"The store lamb market is actually averaging 10 cents kg more than last year and interest rates are low - life is good isn't it?" he quipped.
While the grass is growing the lack of sun in recent weeks has meant a slow start to the lamb killing season.
"The grass has not had the grunt to get the lambs up to killing weight which has kept pressure on the meat companies for numbers and in turn keeping the lambs schedule higher than anticipated a month ago. This will not last as we head into Christmas with a number of short week kills. The lamb schedule will drop which is making store lamb buyers nervous."
The lack of prime lambs to kill has meant cull ewes have been able to be killed in large numbers before Christmas rather than hanging around the farm until February-March which has happened in recent years.
"It's always interesting to note though, that increased costs affect profitability down on the farm.

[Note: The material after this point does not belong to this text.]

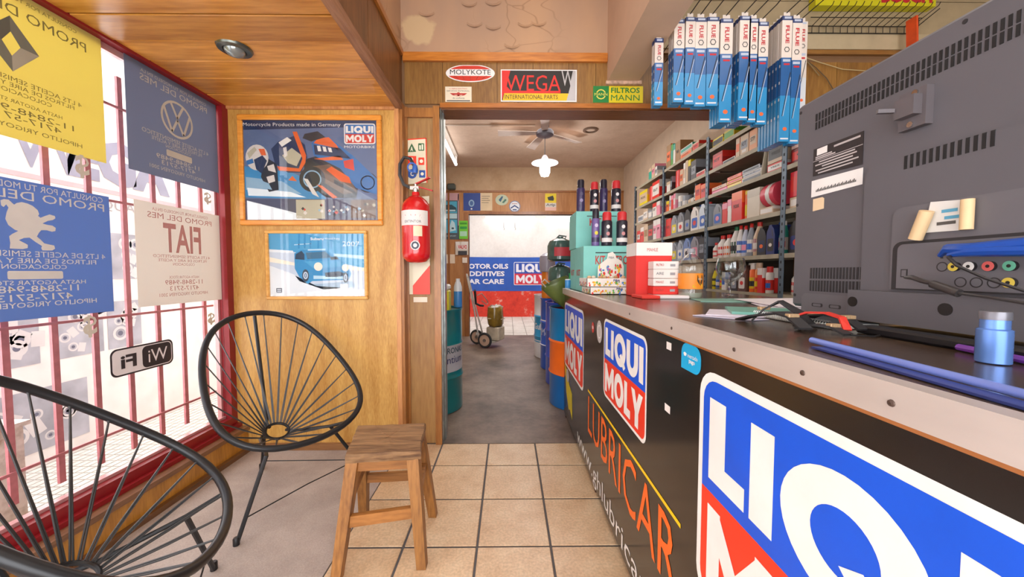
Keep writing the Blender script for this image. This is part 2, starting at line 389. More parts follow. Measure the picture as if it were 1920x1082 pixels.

Horizon and district council rates, freight costs, drenches, fertiliser and many other items continue to increase, while farm gate prices fluctuate wildly.
"But again, looking at the bright side of life it's great to know that all those that benefit from the production down on the farm are getting paid. The carriers, fat stock buyers, stock agents, meat company employees, banks and service industries just to name a few are keeping national employment levels at under 5 per cent.
"But I'm reminded of another saying 'Don't Kill the Goose that Lays the Golden Egg'," he warned.
To end on a real bright note though, Mr Cotton looked at dairying.
"The dairy payout has not only been positive for dairy farmers, but sheep and beef farmers were also given the opportunity to supply supplementary feed and offer dairy grazing once again to help cashflows."